Jésus nous regarde et nous aime, et son regard et son amour ouvre pour nous une voie à suivre dans la suite de Jésus.
Par ce regard, Jésus déroule pour nous un tapis rouge où nous pouvons nous engager.
À cet homme qui a observé tous les commandements sans faillir, Jésus dit qu’il lui manque une chose, la chose, la plus importante. Se défaire de ses liens pour ne plus suivre que Jésus sur ce tapis.
Ce récit biblique est difficile à lire cette semaine alors que viennent de tomber les conclusions du travail de la commission sur les abus sexuels dans l’Église catholique depuis 70 ans.

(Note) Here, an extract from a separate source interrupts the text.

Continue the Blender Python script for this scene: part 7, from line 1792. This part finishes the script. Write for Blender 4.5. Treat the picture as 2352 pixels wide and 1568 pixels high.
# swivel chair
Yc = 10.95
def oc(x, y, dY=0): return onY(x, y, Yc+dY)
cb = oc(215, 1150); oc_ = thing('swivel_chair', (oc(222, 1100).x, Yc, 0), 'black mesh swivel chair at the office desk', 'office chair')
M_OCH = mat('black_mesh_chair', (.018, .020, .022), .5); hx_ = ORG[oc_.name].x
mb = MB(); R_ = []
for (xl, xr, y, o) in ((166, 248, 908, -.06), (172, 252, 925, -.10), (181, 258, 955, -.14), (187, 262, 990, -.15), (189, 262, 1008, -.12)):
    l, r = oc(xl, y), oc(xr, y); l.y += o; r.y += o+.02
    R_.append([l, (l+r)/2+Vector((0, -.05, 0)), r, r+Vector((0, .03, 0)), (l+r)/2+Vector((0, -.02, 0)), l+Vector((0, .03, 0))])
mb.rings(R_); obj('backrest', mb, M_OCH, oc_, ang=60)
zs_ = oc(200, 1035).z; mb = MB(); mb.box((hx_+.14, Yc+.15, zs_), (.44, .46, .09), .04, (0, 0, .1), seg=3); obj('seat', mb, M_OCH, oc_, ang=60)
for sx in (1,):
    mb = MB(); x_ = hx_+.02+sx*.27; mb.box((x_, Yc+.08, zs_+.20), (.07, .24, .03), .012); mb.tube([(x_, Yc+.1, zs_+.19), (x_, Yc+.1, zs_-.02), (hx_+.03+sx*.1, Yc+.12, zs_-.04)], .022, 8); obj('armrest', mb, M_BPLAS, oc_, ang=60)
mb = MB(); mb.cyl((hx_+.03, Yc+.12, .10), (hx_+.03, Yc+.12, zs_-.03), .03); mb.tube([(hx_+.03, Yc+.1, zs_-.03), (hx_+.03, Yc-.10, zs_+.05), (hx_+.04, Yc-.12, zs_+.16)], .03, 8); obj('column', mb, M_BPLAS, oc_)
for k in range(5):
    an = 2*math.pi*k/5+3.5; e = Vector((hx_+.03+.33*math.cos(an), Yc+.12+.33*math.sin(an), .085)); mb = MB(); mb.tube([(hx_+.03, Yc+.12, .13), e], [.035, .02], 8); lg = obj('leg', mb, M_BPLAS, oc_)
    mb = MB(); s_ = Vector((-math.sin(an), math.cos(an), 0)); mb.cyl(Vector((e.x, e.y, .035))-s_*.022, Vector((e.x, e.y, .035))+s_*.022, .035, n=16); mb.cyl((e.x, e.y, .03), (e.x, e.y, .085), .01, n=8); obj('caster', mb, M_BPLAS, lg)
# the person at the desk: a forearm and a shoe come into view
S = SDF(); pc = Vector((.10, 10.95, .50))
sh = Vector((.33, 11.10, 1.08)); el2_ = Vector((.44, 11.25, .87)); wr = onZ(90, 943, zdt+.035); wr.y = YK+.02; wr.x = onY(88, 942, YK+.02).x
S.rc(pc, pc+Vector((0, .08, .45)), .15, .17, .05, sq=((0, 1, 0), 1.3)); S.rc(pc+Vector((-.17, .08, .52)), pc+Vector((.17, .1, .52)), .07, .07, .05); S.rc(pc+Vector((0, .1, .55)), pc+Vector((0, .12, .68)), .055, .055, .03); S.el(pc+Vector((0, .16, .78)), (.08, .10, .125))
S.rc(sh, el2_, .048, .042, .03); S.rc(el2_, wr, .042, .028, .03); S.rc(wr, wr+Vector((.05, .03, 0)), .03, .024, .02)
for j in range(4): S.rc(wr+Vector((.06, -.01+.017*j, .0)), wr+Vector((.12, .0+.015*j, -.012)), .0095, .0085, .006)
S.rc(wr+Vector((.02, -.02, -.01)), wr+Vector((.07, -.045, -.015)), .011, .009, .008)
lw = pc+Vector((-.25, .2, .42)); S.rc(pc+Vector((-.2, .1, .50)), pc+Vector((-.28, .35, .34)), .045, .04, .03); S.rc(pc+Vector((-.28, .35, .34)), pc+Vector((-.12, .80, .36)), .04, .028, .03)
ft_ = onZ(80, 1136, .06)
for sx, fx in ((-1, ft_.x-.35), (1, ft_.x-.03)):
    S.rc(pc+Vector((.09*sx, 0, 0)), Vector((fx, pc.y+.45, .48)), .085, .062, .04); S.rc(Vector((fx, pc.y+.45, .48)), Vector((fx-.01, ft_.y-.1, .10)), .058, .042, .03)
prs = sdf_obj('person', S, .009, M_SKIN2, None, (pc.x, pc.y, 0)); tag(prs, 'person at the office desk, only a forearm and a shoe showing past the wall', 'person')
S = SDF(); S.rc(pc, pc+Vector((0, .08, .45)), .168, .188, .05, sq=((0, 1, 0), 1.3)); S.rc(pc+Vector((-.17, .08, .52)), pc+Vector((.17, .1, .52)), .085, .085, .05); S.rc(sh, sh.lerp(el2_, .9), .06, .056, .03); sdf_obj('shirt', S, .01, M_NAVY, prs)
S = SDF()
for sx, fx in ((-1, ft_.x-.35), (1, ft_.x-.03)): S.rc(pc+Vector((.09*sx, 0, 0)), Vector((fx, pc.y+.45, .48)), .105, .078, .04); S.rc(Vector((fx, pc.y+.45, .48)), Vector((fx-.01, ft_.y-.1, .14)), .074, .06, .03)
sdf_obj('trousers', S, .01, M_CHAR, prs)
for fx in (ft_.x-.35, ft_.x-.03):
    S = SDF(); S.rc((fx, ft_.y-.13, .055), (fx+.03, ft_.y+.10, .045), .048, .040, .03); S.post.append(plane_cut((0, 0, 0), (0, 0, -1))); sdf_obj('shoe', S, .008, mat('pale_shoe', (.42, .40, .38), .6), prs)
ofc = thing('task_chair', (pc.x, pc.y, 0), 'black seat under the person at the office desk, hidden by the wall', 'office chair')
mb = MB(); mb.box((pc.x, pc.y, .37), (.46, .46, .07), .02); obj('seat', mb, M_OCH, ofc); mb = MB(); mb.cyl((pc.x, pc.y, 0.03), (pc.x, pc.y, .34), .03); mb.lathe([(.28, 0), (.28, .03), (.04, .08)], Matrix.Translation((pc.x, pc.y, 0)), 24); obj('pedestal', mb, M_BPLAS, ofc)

Dans ses recommandations, à la fin de son rapport, la commission insiste à de nombreuses reprises sur le rôle qu’a pu jouer dans ce drame la survalorisation des prêtres, qui deviennent des héros, et sont dans une position de surplomb et de domination par rapport aux laïcs.
Notre homme riche est précisément dans ce cas, dans une position de surplomb par rapport à ses contemporains. Ce surplomb est figuré dans le récit par la richesse qui l’installe comme sur un marchepied d’où il a un pouvoir aberrant et illégitime sur eux. Et bien entendu ce pouvoir vicieux, il ne veut pas s’en défaire, même pour suivre Jésus.
Il ne fait aucun doute que Jésus regarde l’Église catholique et l’aime.
Il lui déroule un tapis rouge qu’elle n’a plus qu’à suivre à condition de changer de posture, de déposer les attributs de domination et d’assujettissement qu’elle réserve à certains et qui ont permis cette catastrophe avant tout humaine, mais aussi institutionnelle.
L’avenir dira si l’Église catholique joue le jeu ou si elle repart, assombrie et triste, comme l’homme qui voulait rester riche.
Et même s’il ne semble pas à ce jour que nous soyons impliqués, en tant qu’individu ou en tant qu’institution, dans un drame de cette ampleur, ne nous croyons pas à l’abri de tentation de toute puissance et d’oppression.
Cet homme riche, cet homme de pouvoir, c’est nous.
Il ne fait aucun doute que Jésus nous regarde et nous aime, qu’il nous attend dans son royaume où le seul commandement, qui prend la place de tous les autres, c’est tu aimeras.